Scene modeling code data:

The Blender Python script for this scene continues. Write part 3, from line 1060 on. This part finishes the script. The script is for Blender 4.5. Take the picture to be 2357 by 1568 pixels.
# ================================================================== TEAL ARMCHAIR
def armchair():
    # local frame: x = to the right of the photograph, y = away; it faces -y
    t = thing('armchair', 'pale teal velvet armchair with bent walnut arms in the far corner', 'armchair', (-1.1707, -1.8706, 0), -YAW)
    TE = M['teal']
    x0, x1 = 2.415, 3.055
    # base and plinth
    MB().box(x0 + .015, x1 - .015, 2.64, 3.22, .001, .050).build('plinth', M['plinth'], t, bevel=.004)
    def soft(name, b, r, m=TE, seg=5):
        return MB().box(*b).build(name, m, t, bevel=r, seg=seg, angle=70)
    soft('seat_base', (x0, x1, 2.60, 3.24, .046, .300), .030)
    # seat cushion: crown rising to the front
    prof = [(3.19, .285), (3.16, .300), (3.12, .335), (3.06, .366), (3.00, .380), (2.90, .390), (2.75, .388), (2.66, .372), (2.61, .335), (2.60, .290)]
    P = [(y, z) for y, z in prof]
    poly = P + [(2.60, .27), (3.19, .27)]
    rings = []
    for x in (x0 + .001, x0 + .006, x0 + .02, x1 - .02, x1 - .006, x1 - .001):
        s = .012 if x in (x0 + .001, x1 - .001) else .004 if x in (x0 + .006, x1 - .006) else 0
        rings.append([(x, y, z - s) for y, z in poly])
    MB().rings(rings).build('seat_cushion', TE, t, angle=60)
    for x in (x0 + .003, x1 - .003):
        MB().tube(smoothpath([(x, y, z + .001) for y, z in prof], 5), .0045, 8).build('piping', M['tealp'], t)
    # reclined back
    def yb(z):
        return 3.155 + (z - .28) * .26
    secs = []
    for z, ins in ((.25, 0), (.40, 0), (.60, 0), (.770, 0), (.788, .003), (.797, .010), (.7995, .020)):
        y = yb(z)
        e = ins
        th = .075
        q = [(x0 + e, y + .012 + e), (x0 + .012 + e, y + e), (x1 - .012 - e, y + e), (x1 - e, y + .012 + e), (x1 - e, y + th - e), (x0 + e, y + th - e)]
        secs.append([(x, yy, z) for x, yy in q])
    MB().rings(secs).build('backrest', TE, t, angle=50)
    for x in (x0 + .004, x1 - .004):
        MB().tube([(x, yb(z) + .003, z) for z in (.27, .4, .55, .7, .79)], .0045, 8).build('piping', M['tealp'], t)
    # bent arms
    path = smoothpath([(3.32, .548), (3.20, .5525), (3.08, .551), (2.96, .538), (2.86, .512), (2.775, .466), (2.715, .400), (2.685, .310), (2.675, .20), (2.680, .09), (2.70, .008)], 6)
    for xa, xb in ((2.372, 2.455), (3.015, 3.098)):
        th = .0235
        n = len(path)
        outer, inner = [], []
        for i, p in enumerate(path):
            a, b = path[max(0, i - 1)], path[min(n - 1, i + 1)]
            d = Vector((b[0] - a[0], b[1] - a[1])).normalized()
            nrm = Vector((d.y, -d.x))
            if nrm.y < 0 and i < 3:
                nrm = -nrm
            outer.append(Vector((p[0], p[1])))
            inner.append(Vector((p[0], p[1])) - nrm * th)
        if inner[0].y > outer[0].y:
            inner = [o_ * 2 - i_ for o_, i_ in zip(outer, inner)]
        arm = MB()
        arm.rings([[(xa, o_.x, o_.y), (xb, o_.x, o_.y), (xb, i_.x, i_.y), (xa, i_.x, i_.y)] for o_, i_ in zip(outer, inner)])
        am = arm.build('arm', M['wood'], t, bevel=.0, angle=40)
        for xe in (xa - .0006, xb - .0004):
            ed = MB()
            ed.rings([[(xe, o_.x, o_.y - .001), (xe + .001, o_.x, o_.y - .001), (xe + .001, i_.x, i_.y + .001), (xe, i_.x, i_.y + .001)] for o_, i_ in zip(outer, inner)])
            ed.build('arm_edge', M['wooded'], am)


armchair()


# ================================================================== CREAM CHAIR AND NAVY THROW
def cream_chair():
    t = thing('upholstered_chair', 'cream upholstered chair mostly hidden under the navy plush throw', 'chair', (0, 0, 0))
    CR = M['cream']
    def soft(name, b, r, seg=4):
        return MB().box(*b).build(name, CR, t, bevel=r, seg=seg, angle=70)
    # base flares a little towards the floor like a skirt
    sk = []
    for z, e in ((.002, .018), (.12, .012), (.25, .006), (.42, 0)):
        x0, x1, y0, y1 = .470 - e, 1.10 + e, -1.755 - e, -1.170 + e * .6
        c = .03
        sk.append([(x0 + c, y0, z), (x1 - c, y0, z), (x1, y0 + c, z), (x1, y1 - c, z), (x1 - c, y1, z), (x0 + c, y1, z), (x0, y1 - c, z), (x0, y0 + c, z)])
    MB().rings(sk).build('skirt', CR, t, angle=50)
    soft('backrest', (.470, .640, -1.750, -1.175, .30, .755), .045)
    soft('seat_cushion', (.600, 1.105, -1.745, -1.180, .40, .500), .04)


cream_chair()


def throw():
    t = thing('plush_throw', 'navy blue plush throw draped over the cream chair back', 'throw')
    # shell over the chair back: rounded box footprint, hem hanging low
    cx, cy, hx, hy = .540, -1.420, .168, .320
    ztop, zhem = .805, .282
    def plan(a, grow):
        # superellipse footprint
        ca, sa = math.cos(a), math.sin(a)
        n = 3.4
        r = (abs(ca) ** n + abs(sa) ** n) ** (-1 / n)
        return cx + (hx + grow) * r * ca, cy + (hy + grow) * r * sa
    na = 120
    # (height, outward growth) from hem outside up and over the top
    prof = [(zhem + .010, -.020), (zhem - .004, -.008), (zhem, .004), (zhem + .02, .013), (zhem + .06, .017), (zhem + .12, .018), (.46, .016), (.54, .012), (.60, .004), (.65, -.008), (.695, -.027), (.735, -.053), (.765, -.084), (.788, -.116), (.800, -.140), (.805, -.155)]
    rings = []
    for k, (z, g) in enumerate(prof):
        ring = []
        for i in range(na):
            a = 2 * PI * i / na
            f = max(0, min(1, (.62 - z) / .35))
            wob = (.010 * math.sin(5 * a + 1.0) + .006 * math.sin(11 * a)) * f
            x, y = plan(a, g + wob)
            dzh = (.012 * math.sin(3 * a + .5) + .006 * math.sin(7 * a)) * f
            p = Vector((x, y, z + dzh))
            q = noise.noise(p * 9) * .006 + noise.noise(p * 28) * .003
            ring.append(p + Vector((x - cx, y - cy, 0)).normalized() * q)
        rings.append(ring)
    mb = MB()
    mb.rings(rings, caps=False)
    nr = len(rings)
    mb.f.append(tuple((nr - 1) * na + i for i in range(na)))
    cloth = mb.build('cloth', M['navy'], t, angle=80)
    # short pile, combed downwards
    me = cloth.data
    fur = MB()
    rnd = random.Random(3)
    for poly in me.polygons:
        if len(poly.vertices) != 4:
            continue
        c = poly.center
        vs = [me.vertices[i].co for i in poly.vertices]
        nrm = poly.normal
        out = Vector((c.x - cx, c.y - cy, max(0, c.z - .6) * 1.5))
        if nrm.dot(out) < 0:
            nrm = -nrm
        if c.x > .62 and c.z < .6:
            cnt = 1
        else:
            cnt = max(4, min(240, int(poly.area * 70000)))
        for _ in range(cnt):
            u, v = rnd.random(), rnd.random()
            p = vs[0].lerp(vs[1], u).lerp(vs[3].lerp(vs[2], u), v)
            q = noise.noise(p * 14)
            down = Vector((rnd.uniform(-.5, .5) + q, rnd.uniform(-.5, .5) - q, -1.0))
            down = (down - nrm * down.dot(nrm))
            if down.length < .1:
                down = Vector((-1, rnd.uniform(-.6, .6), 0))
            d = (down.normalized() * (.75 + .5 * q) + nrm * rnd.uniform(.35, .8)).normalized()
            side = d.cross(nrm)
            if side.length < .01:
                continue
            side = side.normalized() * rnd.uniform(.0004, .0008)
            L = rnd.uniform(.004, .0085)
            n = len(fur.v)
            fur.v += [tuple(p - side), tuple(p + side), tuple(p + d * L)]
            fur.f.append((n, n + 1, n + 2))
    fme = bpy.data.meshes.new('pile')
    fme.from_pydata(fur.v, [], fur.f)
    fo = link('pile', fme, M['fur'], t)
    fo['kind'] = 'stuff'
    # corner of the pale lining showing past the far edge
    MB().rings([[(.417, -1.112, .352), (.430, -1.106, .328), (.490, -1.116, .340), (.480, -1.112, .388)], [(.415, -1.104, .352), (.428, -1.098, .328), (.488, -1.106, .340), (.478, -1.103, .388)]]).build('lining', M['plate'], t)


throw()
...
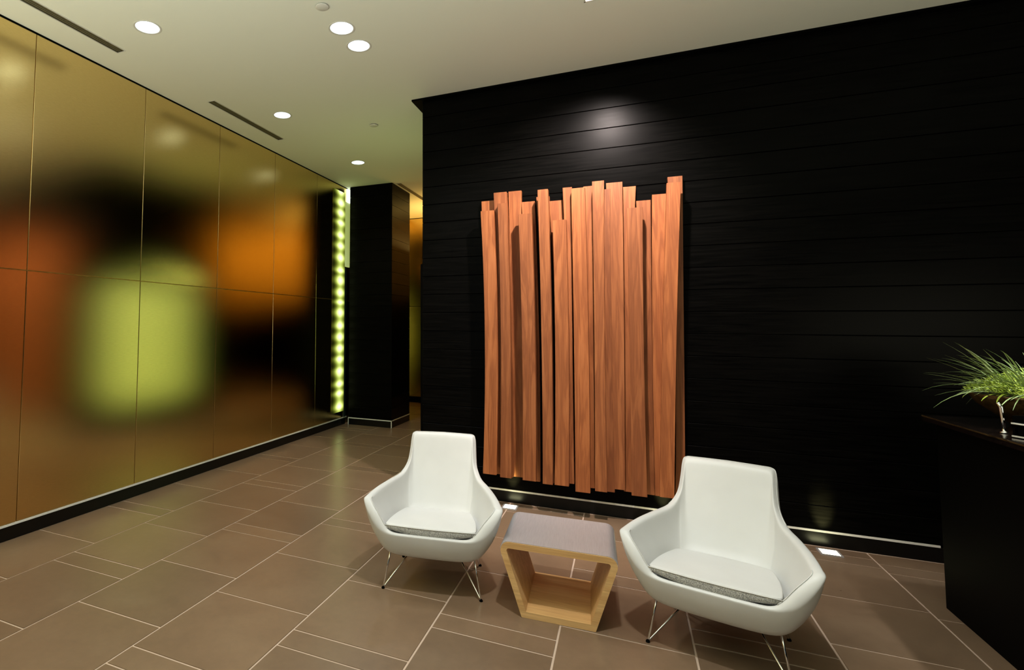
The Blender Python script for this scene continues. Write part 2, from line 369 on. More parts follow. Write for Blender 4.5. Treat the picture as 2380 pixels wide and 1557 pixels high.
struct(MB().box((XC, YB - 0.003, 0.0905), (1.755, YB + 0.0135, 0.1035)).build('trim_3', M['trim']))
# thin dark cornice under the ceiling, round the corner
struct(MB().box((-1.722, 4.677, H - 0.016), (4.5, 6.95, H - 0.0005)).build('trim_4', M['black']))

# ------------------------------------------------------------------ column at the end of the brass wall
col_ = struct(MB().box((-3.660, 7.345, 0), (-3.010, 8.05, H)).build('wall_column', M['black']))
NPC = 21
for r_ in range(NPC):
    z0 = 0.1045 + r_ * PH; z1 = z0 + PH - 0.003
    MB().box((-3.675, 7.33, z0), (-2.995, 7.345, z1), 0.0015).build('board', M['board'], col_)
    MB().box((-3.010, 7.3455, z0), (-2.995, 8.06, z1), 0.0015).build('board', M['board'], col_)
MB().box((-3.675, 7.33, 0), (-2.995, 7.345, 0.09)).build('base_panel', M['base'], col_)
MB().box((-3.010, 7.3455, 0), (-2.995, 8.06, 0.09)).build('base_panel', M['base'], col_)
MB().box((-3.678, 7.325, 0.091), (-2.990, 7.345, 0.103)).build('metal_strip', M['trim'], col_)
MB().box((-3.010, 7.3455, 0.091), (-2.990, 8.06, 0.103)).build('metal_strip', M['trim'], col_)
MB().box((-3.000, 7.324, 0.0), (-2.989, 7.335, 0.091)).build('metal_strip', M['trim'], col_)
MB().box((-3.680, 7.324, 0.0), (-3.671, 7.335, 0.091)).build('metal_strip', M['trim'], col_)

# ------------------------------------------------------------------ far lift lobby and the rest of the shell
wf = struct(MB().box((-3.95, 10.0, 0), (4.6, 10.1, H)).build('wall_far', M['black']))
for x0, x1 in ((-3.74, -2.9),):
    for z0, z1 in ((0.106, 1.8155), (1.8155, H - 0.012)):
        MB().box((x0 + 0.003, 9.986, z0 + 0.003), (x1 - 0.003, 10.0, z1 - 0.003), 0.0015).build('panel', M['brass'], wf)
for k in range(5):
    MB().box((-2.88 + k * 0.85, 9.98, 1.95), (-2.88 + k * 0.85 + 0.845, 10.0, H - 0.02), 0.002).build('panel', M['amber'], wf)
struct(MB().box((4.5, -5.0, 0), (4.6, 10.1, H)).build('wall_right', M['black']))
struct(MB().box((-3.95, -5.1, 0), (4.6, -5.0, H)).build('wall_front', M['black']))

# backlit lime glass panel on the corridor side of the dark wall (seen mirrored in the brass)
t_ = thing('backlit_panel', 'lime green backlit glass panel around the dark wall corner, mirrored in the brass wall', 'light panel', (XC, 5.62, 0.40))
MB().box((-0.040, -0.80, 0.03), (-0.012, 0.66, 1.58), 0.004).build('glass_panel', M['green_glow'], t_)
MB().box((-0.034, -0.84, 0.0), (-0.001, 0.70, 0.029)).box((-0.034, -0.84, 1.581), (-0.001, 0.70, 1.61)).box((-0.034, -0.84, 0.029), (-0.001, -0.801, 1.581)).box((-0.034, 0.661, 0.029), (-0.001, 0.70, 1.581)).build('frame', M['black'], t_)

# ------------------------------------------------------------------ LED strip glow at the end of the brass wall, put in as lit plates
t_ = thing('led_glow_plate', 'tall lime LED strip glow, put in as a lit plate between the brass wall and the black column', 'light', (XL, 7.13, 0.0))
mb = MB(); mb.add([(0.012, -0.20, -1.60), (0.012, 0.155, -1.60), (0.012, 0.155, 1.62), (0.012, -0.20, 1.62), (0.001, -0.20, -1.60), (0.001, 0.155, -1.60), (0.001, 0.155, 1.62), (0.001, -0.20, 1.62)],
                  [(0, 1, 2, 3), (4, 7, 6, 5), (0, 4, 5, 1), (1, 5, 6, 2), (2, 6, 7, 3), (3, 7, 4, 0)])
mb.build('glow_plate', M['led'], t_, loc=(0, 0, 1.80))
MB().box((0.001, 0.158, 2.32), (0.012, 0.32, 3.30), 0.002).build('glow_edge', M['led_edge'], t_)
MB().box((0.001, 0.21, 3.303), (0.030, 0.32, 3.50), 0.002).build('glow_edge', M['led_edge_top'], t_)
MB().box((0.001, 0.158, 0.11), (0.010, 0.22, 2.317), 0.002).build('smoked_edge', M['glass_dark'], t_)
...
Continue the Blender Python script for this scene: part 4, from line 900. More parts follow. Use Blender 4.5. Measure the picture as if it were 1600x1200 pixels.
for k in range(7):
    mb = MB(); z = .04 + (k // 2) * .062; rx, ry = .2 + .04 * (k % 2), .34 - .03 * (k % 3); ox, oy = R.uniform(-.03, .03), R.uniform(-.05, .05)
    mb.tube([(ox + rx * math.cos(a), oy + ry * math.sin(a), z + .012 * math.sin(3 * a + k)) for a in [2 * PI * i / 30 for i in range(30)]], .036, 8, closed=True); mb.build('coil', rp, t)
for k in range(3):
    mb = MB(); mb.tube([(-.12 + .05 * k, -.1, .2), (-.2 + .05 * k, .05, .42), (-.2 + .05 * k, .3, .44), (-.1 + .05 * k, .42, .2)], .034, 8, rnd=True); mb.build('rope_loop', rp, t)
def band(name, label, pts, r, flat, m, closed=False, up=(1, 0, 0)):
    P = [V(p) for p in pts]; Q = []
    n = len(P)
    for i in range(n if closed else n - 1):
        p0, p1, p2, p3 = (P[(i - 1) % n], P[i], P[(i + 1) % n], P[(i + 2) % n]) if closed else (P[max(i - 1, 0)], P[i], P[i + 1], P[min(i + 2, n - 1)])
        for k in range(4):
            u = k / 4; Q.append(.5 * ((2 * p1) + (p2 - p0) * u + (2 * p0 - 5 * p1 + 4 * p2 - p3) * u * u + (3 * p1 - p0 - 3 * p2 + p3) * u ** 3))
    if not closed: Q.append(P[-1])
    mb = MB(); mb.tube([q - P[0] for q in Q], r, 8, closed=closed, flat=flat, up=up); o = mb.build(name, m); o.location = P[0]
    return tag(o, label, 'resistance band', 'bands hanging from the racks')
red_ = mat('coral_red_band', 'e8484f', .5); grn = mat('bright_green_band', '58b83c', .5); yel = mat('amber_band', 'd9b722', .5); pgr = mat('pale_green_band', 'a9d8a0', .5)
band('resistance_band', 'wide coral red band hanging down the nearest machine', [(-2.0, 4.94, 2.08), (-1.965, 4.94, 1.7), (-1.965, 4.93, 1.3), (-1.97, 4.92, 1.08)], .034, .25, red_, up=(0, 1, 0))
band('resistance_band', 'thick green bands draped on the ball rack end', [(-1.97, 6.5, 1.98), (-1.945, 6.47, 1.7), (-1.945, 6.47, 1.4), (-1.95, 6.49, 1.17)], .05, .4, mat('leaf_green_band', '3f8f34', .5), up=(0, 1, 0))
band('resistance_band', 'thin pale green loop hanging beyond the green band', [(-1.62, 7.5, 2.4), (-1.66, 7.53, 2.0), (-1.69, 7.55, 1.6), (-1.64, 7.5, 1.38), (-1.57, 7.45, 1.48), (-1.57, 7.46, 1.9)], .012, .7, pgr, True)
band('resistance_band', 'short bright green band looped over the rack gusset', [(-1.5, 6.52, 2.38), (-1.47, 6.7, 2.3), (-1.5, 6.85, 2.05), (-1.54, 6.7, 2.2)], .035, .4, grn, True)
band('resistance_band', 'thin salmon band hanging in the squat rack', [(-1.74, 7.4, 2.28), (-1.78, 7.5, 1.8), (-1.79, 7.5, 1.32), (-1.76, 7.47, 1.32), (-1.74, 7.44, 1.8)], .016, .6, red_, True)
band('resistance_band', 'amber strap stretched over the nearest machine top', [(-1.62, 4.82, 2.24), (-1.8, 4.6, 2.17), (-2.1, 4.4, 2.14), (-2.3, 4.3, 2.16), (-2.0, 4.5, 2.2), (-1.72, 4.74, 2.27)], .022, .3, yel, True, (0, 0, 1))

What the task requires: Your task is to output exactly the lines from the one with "1557 pixels high." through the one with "struct(MB().box((-1.722, 4.677, H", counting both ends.

Final result:
The Blender Python script for this scene continues. Write part 2, from line 369 on. More parts follow. Write for Blender 4.5. Treat the picture as 2380 pixels wide and 1557 pixels high.
struct(MB().box((XC, YB - 0.003, 0.0905), (1.755, YB + 0.0135, 0.1035)).build('trim_3', M['trim']))
# thin dark cornice under the ceiling, round the corner
struct(MB().box((-1.722, 4.677, H - 0.016), (4.5, 6.95, H - 0.0005)).build('trim_4', M['black']))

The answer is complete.